Trees provide nutritious fruit, nuts, and leaves, giving people stable supplies of food, even when other crops fail. They provide an alternative, reliable source of food, supporting farming communities to adapt to the effects of the climate crisis.
Through agroforestry, trees also increase the productivity of the land, improving crop yields when grown side-by-side.
This is our food security and nutrition approach.
When you rely on farmland for your food and income, the climate crisis makes life tough and unpredictable. Too much or too little rain, rising temperatures and poor-quality soil mean that smallholder farmers struggle to grow enough food.
In many cases, families are forced to eat only once a day and fill up on starchy food like rice, which lacks vital nutrients.

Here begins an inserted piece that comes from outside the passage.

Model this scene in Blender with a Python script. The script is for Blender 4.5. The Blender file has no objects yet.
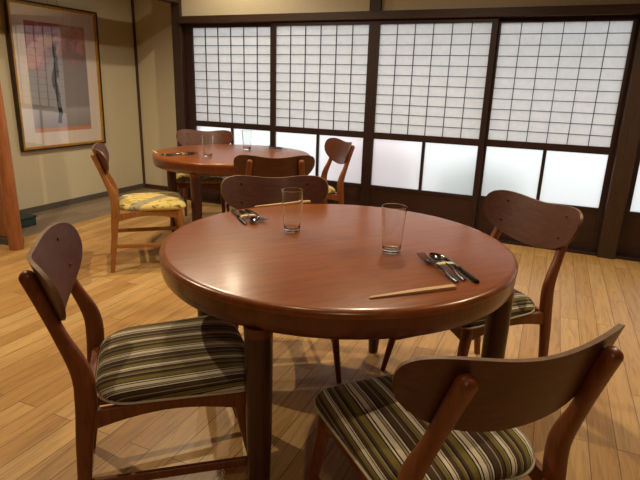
import bpy, bmesh, math, random
from mathutils import Vector, Matrix
random.seed(7)
C = bpy.context.scene.collection
PI = math.pi

# ------------------------------------------------------------------ nodes
def mat(name):
    m = bpy.data.materials.new(name); m.use_nodes = True
    nt = m.node_tree; b = nt.nodes['Principled BSDF']
    return m, nt, b
def N(nt, t, **kw):
    n = nt.nodes.new(t)
    for k, v in kw.items():
        if k in n.inputs: n.inputs[k].default_value = v
        else: setattr(n, k, v)
    return n
def s2l(c):
    return tuple((x/12.92 if x <= .04045 else ((x+.055)/1.055)**2.4) for x in c)
def rgb(r, g, b): return s2l((r/255, g/255, b/255)) + (1,)
def ramp(nt, stops, interp='LINEAR'):
    n = nt.nodes.new('ShaderNodeValToRGB'); cr = n.color_ramp; cr.interpolation = interp
    while len(cr.elements) > 1: cr.elements.remove(cr.elements[-1])
    cr.elements[0].position = stops[0][0]; cr.elements[0].color = stops[0][1]
    for p, c in stops[1:]:
        e = cr.elements.new(p); e.color = c
    return n
def wood(name, dark, light, scale=(1, 1, 1), rough=.35, coat=0., bump=.03, grain=1.0, spec=.5):
    """fine grain; scale small along the grain axis"""
    m, nt, b = mat(name)
    tc = N(nt, 'ShaderNodeTexCoord'); mp = N(nt, 'ShaderNodeMapping'); mp.inputs['Scale'].default_value = scale
    nt.links.new(tc.outputs['Object'], mp.inputs['Vector'])
    n1 = N(nt, 'ShaderNodeTexNoise', Scale=6.*grain, Detail=6., Roughness=.6, Distortion=.6)
    nt.links.new(mp.outputs[0], n1.inputs['Vector'])
    r = ramp(nt, [(.3, dark), (.7, light)]); nt.links.new(n1.outputs['Fac'], r.inputs[0])
    nt.links.new(r.outputs[0], b.inputs['Base Color'])
    b.inputs['Roughness'].default_value = rough
    b.inputs['Coat Weight'].default_value = coat; b.inputs['Coat Roughness'].default_value = .18
    b.inputs['Specular IOR Level'].default_value = spec
    bp = N(nt, 'ShaderNodeBump', Strength=bump, Distance=.01); nt.links.new(n1.outputs['Fac'], bp.inputs['Height'])
    nt.links.new(bp.outputs[0], b.inputs['Normal'])
    return m
def plain(name, col, rough=.6, metal=0., noise=0., nscale=20., bump=0.):
    m, nt, b = mat(name)
    b.inputs['Roughness'].default_value = rough; b.inputs['Metallic'].default_value = metal
    tc = N(nt, 'ShaderNodeTexCoord'); n1 = N(nt, 'ShaderNodeTexNoise', Scale=nscale, Detail=5.)
    nt.links.new(tc.outputs['Object'], n1.inputs['Vector'])
    k0 = 1-noise; k1 = 1+noise
    r = ramp(nt, [(.3, tuple(min(1, c*k0) for c in col[:3])+(1,)), (.7, tuple(min(1, c*k1) for c in col[:3])+(1,))])
    nt.links.new(n1.outputs['Fac'], r.inputs[0]); nt.links.new(r.outputs[0], b.inputs['Base Color'])
    if bump:
        bp = N(nt, 'ShaderNodeBump', Strength=bump, Distance=.005); nt.links.new(n1.outputs['Fac'], bp.inputs['Height'])
        nt.links.new(bp.outputs[0], b.inputs['Normal'])
    return m

M = {}
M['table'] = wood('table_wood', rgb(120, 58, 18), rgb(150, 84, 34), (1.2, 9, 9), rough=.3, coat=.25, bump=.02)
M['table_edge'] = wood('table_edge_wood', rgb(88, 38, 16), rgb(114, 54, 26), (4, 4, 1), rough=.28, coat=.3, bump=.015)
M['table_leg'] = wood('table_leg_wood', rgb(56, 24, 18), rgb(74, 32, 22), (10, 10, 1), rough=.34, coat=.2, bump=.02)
M['frame'] = wood('chair_frame_wood', rgb(106, 52, 22), rgb(138, 74, 34), (12, 12, 1.5), rough=.4, coat=.05, bump=.02)
M['frame_light'] = wood('chair_frame_light_wood', rgb(148, 94, 48), rgb(178, 120, 68), (12, 12, 1.5), rough=.36, coat=.15, bump=.02)
M['board'] = wood('backrest_veneer', rgb(72, 34, 17), rgb(98, 52, 26), (1.5, 12, 12), rough=.42, coat=.05, bump=.02)
M['board_edge'] = wood('plywood_edge', rgb(100, 68, 40), rgb(128, 92, 56), (3, 3, 60), rough=.5, bump=.01)
M['screw'] = plain('screw_plug', rgb(40, 26, 20), .4)
M['dark_wood'] = wood('dark_stained_wood', rgb(32, 14, 11), rgb(48, 22, 17), (14, 14, 1.5), rough=.45, bump=.03)
M['dark_wood_h'] = wood('dark_stained_rail', rgb(32, 14, 11), rgb(46, 22, 17), (1.5, 14, 14), rough=.45, bump=.03)
M['header'] = wood('header_wood', rgb(50, 31, 20), rgb(70, 46, 30), (1.5, 14, 14), rough=.5, bump=.04)
M['post'] = wood('post_wood', rgb(46, 28, 15), rgb(66, 42, 23), (14, 14, 1.2), rough=.5, bump=.04)
M['post_dark'] = wood('post_dark_wood', rgb(46, 31, 24), rgb(64, 46, 36), (14, 14, 1.2), rough=.5, bump=.04)
M['panel'] = wood('bottom_panel_wood', rgb(38, 18, 11), rgb(56, 27, 16), (1.5, 14, 14), rough=.45, bump=.03)
M['log'] = wood('log_wood', rgb(140, 84, 48), rgb(176, 112, 68), (9, 9, 1.), rough=.38, coat=.1, bump=.05)
M['lattice'] = plain('lattice_wood', rgb(56, 46, 42), .6, noise=.1)
M['base_grey'] = plain('baseboard_paint', rgb(92, 84, 76), .6, noise=.08)
M['corner_trim'] = plain('corner_trim_wood', rgb(74, 48, 30), .5, noise=.1)
M['plaster'] = plain('plaster', rgb(210, 199, 170), .9, noise=.025, nscale=60, bump=.06)
M['ceiling'] = plain('ceiling_boards', rgb(128, 102, 72), .8, noise=.03)
M['gold'] = plain('gold_leaf', rgb(200, 150, 60), .42, metal=.5, noise=.15, nscale=40)
M['frame_dark'] = plain('frame_dark_edge', rgb(52, 32, 18), .4)
M['mat'] = plain('mat_board', rgb(238, 226, 216), .85, noise=.02)
M['steel'] = plain('stainless_steel', rgb(120, 116, 112), .14, metal=1.)
M['steel_refl_dark'] = plain('steel_handle_dark_reflection', rgb(24, 20, 20), .2)  # stainless handles: dark surroundings they reflect are put into the colour
M['band'] = plain('paper_band', rgb(214, 206, 150), .8, noise=.03)
M['chop'] = wood('chopstick_wood', rgb(196, 156, 110), rgb(216, 178, 132), (4, 40, 40), rough=.55, bump=.01)
M['green_box'] = plain('green_cloth', rgb(34, 54, 50), .7, noise=.15)
M['wire'] = plain('wire', rgb(90, 76, 50), .5)
M['bush'] = plain('bush_leaves', rgb(170, 176, 160), .8, noise=.3, nscale=6)
M['pink'] = plain('azalea_bloom', rgb(240, 190, 192), .8, noise=.2, nscale=6)
M['gravel'] = plain('gravel', rgb(190, 186, 180), .9, noise=.2, nscale=30)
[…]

As a result, malnutrition and vitamin deficiencies are common where we work, especially in children.
We work with farming families to grow and protect trees because they keep land fertile, and help crops to thrive.

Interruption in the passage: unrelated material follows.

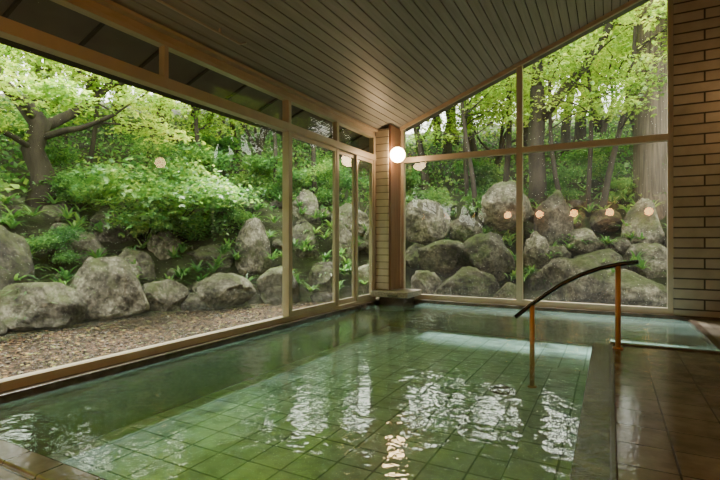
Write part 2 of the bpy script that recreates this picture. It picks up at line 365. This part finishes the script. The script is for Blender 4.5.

If crops fail because of flooding or drought, trees survive, providing nutritious fruit, nuts and leaves to eat or sell. This gives people stable supplies of food in the face of the climate crisis.
Nutrition gardens are small communal village plots dedicated to cultivating fast-growing trees that produce leaves after just three months. Trees like moringa and baobab are highly nutritious and can be used fresh or dry for consumption and sale.
Growing at the heart of communities, these gardens are making nutritious tree products much more locally accessible than when they would otherwise have to be picked in the wild.